[本]香山リカ『〈私〉の愛国心』(ISBN:4480061851) 広井良典『脱「ア」入欧』(ISBN:4757140711)

どちらもアメリカ批判の本であるという点では共通しているが、内容は雲泥の差があった。元々ぼくは香山リカのよい読者ではなく、今回もあまり期待せずに読んだのだが、ご都合主義的な事例の引き方と強引な論理展開――それがこの人の「持ち味」でもあるが――がいつにもまして目立ち、読み進めるのがつらかった。アメリカは「境界例」で日本は「解離性障害」との「診断」も、これでは「分析」というより相手を非難(批判ではない)するためのレトリックとして使われているにすぎない。批判的言説がいつのまにか批判対象の語り口に似てしまうという典型。

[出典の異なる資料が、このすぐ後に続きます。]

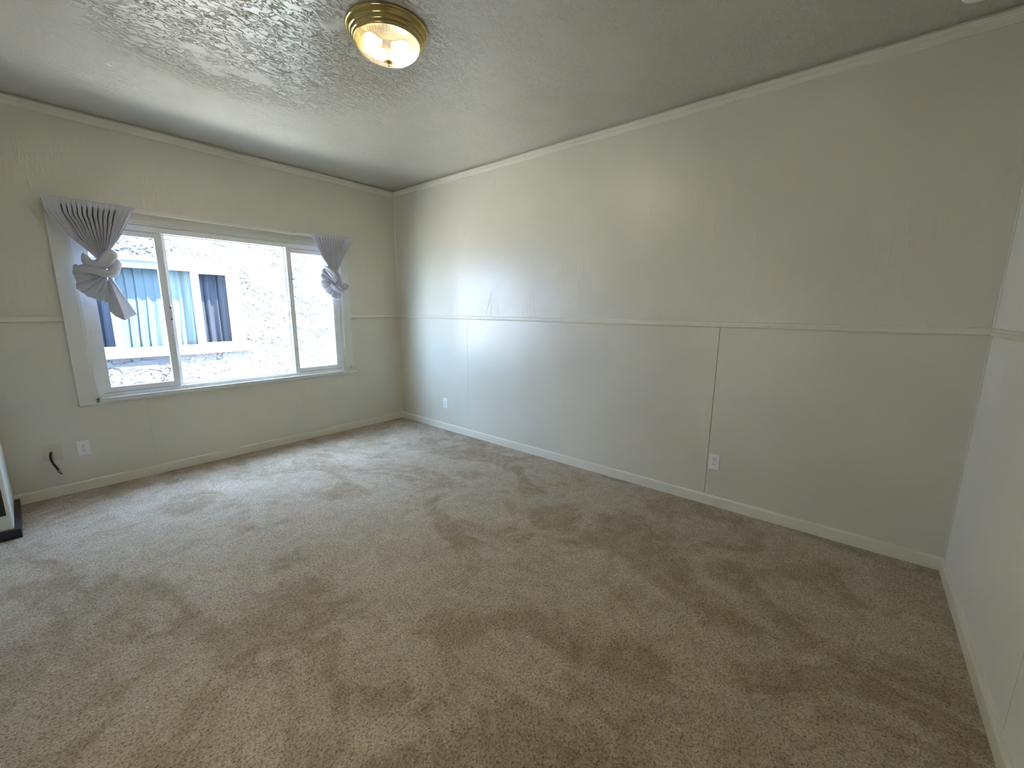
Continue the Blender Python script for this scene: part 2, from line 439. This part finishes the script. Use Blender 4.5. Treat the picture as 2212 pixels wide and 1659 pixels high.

広井良典の著作はずっと共感的に読んできたが、この新刊も分析と批判そしてオルタナティヴの提示と、バランスのとれた好著である。タイトルの「ア」とは「アメリカ」のこと。そこには、冷戦構造が崩壊したいま、日本は純粋資本主義社会であるアメリカではなく、福祉国家的資本主義であるヨーロッパ(とくに北欧)をモデルにせよとのメッセージが込められている。ラディカルな左派は、こうした社会民主主義的路線を折衷的で資本主義を延命させることにしかならないと批判してきた。しかし、社会主義のプロジェクトが潰えたいま、アメリカ型純粋資本主義に対抗しうるカウンターパートは、経済成長を指向することなく「豊かさ」が享受できる「定常型社会」しかないように思える。広井氏のアメリカ留学体験をもとにエッセイ風に書かれた第2部も、随所に刺戟的な考察が光る。